**WHAT YOU WILL DO**: Transcribe the full listing below exactly.

**DATA EXCERPT**:

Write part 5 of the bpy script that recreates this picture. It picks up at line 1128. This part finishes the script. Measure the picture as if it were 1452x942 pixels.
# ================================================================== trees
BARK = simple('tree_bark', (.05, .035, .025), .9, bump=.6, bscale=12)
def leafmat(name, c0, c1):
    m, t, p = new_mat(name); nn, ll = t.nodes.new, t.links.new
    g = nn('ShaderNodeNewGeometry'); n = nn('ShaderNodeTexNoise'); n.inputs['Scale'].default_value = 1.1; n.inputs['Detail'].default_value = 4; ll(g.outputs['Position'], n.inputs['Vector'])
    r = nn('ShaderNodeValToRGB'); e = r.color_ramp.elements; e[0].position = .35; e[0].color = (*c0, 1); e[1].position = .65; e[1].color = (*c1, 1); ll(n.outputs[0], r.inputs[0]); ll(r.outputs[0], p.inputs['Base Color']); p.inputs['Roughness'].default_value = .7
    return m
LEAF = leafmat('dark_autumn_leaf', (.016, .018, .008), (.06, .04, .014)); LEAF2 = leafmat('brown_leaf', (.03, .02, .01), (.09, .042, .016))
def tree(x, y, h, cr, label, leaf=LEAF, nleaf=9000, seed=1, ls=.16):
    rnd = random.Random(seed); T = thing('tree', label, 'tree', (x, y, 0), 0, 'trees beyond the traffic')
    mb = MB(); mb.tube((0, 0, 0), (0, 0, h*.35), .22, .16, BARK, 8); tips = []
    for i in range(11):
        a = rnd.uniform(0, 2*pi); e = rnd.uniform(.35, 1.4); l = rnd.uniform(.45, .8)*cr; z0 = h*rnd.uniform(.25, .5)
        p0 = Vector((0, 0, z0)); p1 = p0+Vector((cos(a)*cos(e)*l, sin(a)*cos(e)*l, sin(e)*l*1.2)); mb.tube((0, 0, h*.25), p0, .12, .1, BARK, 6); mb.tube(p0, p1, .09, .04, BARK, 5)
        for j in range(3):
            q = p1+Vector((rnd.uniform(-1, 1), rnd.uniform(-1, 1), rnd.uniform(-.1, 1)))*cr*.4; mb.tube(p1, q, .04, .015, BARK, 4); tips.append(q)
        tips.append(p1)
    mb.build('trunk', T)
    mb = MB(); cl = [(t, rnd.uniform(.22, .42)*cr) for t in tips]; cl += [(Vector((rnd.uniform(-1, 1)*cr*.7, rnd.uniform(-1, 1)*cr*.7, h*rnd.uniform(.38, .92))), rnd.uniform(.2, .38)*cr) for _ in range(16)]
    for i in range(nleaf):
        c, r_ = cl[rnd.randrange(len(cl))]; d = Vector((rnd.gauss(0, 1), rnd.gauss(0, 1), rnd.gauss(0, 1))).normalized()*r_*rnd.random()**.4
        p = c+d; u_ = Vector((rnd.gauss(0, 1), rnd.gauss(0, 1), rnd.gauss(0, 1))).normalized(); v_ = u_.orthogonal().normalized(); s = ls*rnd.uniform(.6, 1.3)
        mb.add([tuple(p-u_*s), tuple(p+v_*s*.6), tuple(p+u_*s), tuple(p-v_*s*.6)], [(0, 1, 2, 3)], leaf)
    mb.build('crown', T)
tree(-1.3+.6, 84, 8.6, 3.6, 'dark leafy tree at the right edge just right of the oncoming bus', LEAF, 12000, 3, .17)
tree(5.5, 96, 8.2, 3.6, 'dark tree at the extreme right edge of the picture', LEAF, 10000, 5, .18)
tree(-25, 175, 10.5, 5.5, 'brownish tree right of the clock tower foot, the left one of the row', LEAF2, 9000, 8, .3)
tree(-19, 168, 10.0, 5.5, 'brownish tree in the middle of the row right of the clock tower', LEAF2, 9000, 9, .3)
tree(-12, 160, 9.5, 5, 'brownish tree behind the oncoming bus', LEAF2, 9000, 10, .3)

**SOLUTION BELOW**:
Write part 5 of the bpy script that recreates this picture. It picks up at line 1128. This part finishes the script. Measure the picture as if it were 1452x942 pixels.
# ================================================================== trees
BARK = simple('tree_bark', (.05, .035, .025), .9, bump=.6, bscale=12)
def leafmat(name, c0, c1):
    m, t, p = new_mat(name); nn, ll = t.nodes.new, t.links.new
    g = nn('ShaderNodeNewGeometry'); n = nn('ShaderNodeTexNoise'); n.inputs['Scale'].default_value = 1.1; n.inputs['Detail'].default_value = 4; ll(g.outputs['Position'], n.inputs['Vector'])
    r = nn('ShaderNodeValToRGB'); e = r.color_ramp.elements; e[0].position = .35; e[0].color = (*c0, 1); e[1].position = .65; e[1].color = (*c1, 1); ll(n.outputs[0], r.inputs[0]); ll(r.outputs[0], p.inputs['Base Color']); p.inputs['Roughness'].default_value = .7
    return m
LEAF = leafmat('dark_autumn_leaf', (.016, .018, .008), (.06, .04, .014)); LEAF2 = leafmat('brown_leaf', (.03, .02, .01), (.09, .042, .016))
def tree(x, y, h, cr, label, leaf=LEAF, nleaf=9000, seed=1, ls=.16):
    rnd = random.Random(seed); T = thing('tree', label, 'tree', (x, y, 0), 0, 'trees beyond the traffic')
    mb = MB(); mb.tube((0, 0, 0), (0, 0, h*.35), .22, .16, BARK, 8); tips = []
    for i in range(11):
        a = rnd.uniform(0, 2*pi); e = rnd.uniform(.35, 1.4); l = rnd.uniform(.45, .8)*cr; z0 = h*rnd.uniform(.25, .5)
        p0 = Vector((0, 0, z0)); p1 = p0+Vector((cos(a)*cos(e)*l, sin(a)*cos(e)*l, sin(e)*l*1.2)); mb.tube((0, 0, h*.25), p0, .12, .1, BARK, 6); mb.tube(p0, p1, .09, .04, BARK, 5)
        for j in range(3):
            q = p1+Vector((rnd.uniform(-1, 1), rnd.uniform(-1, 1), rnd.uniform(-.1, 1)))*cr*.4; mb.tube(p1, q, .04, .015, BARK, 4); tips.append(q)
        tips.append(p1)
    mb.build('trunk', T)
    mb = MB(); cl = [(t, rnd.uniform(.22, .42)*cr) for t in tips]; cl += [(Vector((rnd.uniform(-1, 1)*cr*.7, rnd.uniform(-1, 1)*cr*.7, h*rnd.uniform(.38, .92))), rnd.uniform(.2, .38)*cr) for _ in range(16)]
    for i in range(nleaf):
        c, r_ = cl[rnd.randrange(len(cl))]; d = Vector((rnd.gauss(0, 1), rnd.gauss(0, 1), rnd.gauss(0, 1))).normalized()*r_*rnd.random()**.4
        p = c+d; u_ = Vector((rnd.gauss(0, 1), rnd.gauss(0, 1), rnd.gauss(0, 1))).normalized(); v_ = u_.orthogonal().normalized(); s = ls*rnd.uniform(.6, 1.3)
        mb.add([tuple(p-u_*s), tuple(p+v_*s*.6), tuple(p+u_*s), tuple(p-v_*s*.6)], [(0, 1, 2, 3)], leaf)
    mb.build('crown', T)
tree(-1.3+.6, 84, 8.6, 3.6, 'dark leafy tree at the right edge just right of the oncoming bus', LEAF, 12000, 3, .17)
tree(5.5, 96, 8.2, 3.6, 'dark tree at the extreme right edge of the picture', LEAF, 10000, 5, .18)
tree(-25, 175, 10.5, 5.5, 'brownish tree right of the clock tower foot, the left one of the row', LEAF2, 9000, 8, .3)
tree(-19, 168, 10.0, 5.5, 'brownish tree in the middle of the row right of the clock tower', LEAF2, 9000, 9, .3)
tree(-12, 160, 9.5, 5, 'brownish tree behind the oncoming bus', LEAF2, 9000, 10, .3)